Soil Organic Carbon Stabilization Is Dominated by Non‐Sorptive Process Among the Subsoils From Different Parent Material

Abstract Soil parent material can strongly influence soil's physical and chemical properties, significantly affecting soil organic carbon (SOC) stabilization. However, the importance of different soil parent materials on the amount and composition of subsoil carbon in subtropical soils remains poorly qualified. Subsoil SOC (below A horizon) is chosen for this study because of its higher proportion of stable carbon than surface soils in A horizon. Here, we investigated the dependence of soil mineral‐associated organic carbon (MAOC) and its three mineral‐stabilized fractions on soil physical and chemical parameters (clay content, cation exchange capacity (CEC) and metal oxides) in the subsoil soil (B and C horizons) originating from three contrasting parent materials (sandshale, granite, limestone). The results showed that MAOC accounts for an average of 88% of total SOC, of which organo‐metal complexes (extracted with sodium pyrophosphate) are the dominant form at all three sites.
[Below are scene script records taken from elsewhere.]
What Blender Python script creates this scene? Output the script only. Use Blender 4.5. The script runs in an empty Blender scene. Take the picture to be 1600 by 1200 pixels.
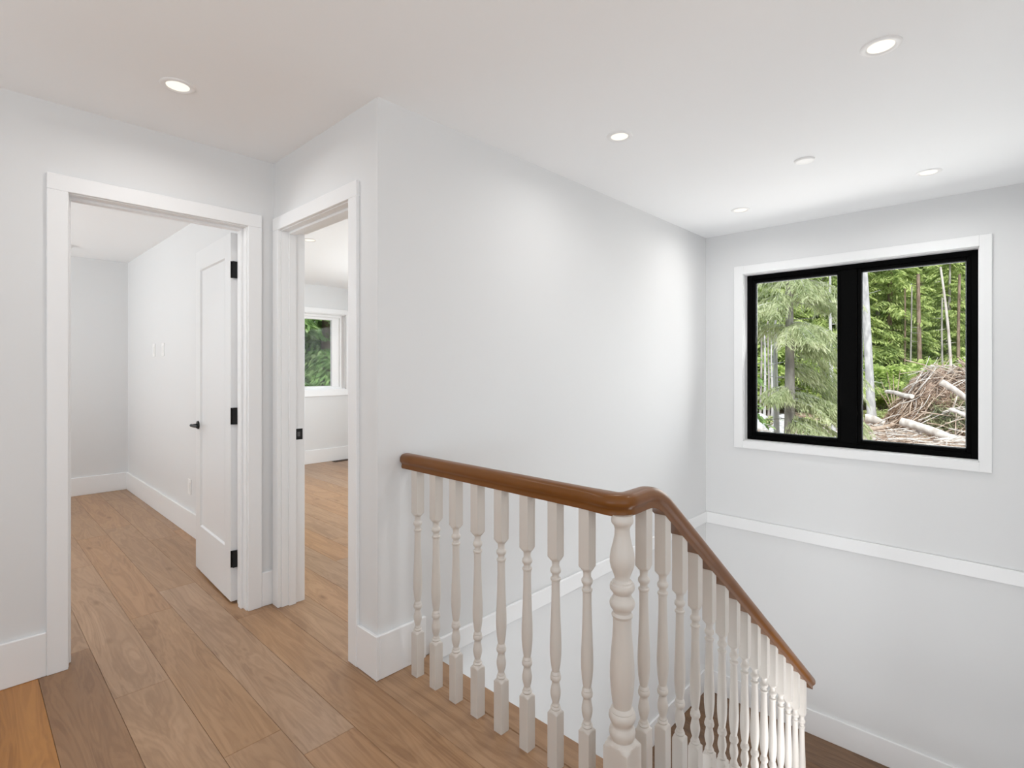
import bpy, bmesh, math, random
from mathutils import Vector, Matrix, noise

# ------------------------------------------------------------------ camera / light / exposure
S = bpy.context.scene
COL = S.collection
YAW = math.radians(43.4247); F = 817.3; HY = 575.35; HC = 1.302
FW = Vector((math.cos(YAW), math.sin(YAW), 0)); RT = Vector((math.sin(YAW), -math.cos(YAW), 0))
cam = bpy.data.cameras.new('camera'); camo = bpy.data.objects.new('camera', cam); COL.objects.link(camo)
cam.sensor_fit = 'HORIZONTAL'; cam.sensor_width = 36.0; cam.lens = 36.0 * F / 1600
cam.shift_y = -(600 - HY) / 1600.0
cam.clip_start = 0.02; cam.clip_end = 400
camo.location = (0, 0, HC)
camo.rotation_euler = (math.pi / 2, 0, YAW - math.pi / 2)
S.camera = camo
S.view_settings.view_transform = 'Standard'; S.view_settings.look = 'None'
S.view_settings.gamma = 1.0; S.view_settings.use_curve_mapping = False
S.view_settings.exposure = 0.0
S.cycles.max_bounces = 12; S.cycles.diffuse_bounces = 7; S.cycles.glossy_bounces = 4
S.cycles.transparent_max_bounces = 16; S.cycles.use_denoising = True
S.cycles.sample_clamp_indirect = 6.0
S.cycles.caustics_reflective = False; S.cycles.caustics_refractive = False

w = bpy.data.worlds.new('overcast_sky'); S.world = w; w.use_nodes = True
w.node_tree.nodes['Background'].inputs[0].default_value = (0.86, 0.93, 1.0, 1)
w.node_tree.nodes['Background'].inputs[1].default_value = 1.45

sun = bpy.data.lights.new('sun', 'SUN'); suno = bpy.data.objects.new('sun', sun); COL.objects.link(suno)
sun.energy = 3.4; sun.angle = math.radians(12); sun.color = (1.0, 0.96, 0.88)
suno.location = (-10, -4, 20)
suno.rotation_euler = Vector((0.62, 0.25, -0.74)).to_track_quat('-Z', 'Y').to_euler()

def area(name, loc, direction, sx, sy, power, color=(1, 1, 1)):
    l = bpy.data.lights.new(name, 'AREA'); l.shape = 'RECTANGLE'; l.size = sx; l.size_y = sy
    l.energy = power; l.color = color
    o = bpy.data.objects.new(name, l); COL.objects.link(o)
    o.location = loc; o.rotation_euler = Vector(direction).to_track_quat('-Z', 'Y').to_euler()
    return o
# daylight at windows, and unseen fill lights added for the hall and stairs
area('fill_hall_rear', (-0.6, -2.95, 1.1), (0, 1, 4.0), 2.6, 1.9, 64, (0.84, 0.94, 1.0))  # unseen fill added behind the viewer, aimed up to brighten the ceiling
area('fill_hall_side', (-2.6, 0.6, 1.05), (1, 0, 4.0), 2.6, 1.9, 54, (0.84, 0.94, 1.0))  # added hall fill from the side, tilted up at the ceiling
area('daylight_fill_room_one', (-2.2, 5.2, 1.1), (1, 0, 5.0), 1.9, 1.4, 92, (0.92, 0.975, 1.0))  # side-window daylight, turned steeply up as extra fill on the ceiling
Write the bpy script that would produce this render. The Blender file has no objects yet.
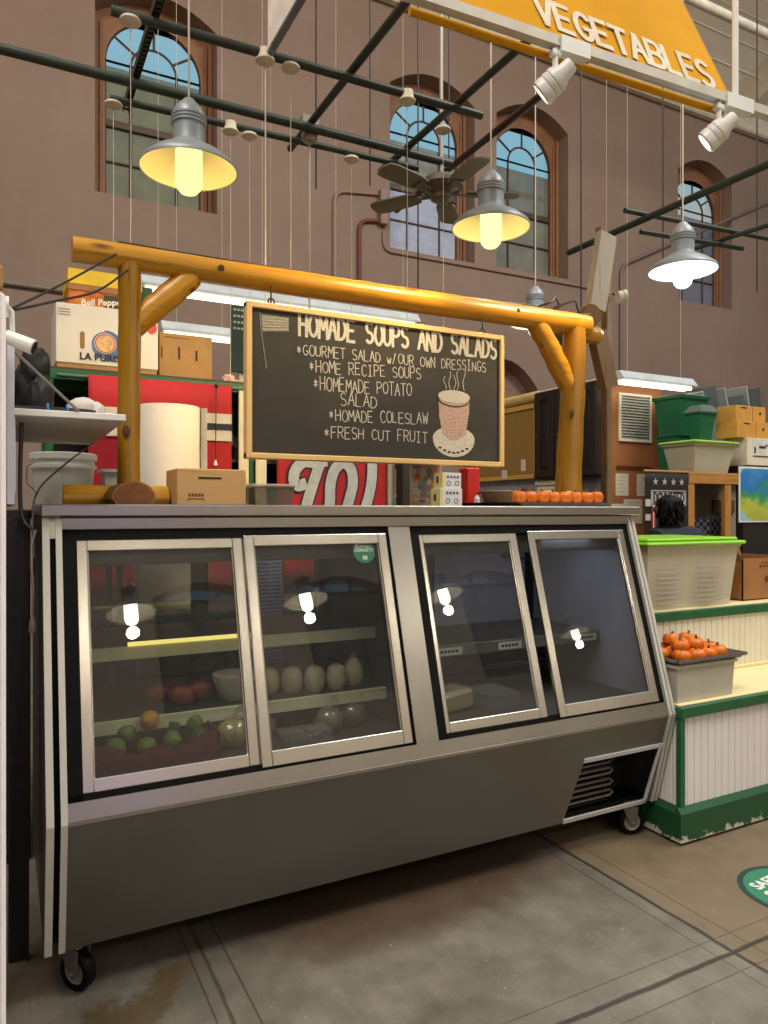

MAOC and its three fractions were significantly correlated with soil clay, CEC, sodium pyrophosphate extractable Fe and oxalate extractable Fe concentrations ( P < 0.05), which varied significantly with soil parent material. Since the sodium pyrophosphate plus oxalate‐ extracted mineral‐associated carbon accounted for more than 70% of MAOC, and the molar ratio between sodium pyrophosphate or oxalate‐ extracted mineral‐associated carbon and Fe (C:Fe) ranged from 2.7 to 17.1. The formation of Fe‐associated organic complex is dominated by co‐precipitation when C:Fe is >1. Therefore we conclude that non‐sorptive interactions with the mineral phase through co‐precipitation are the dominant mechanism for SOC stabilization in subtropical forest soils.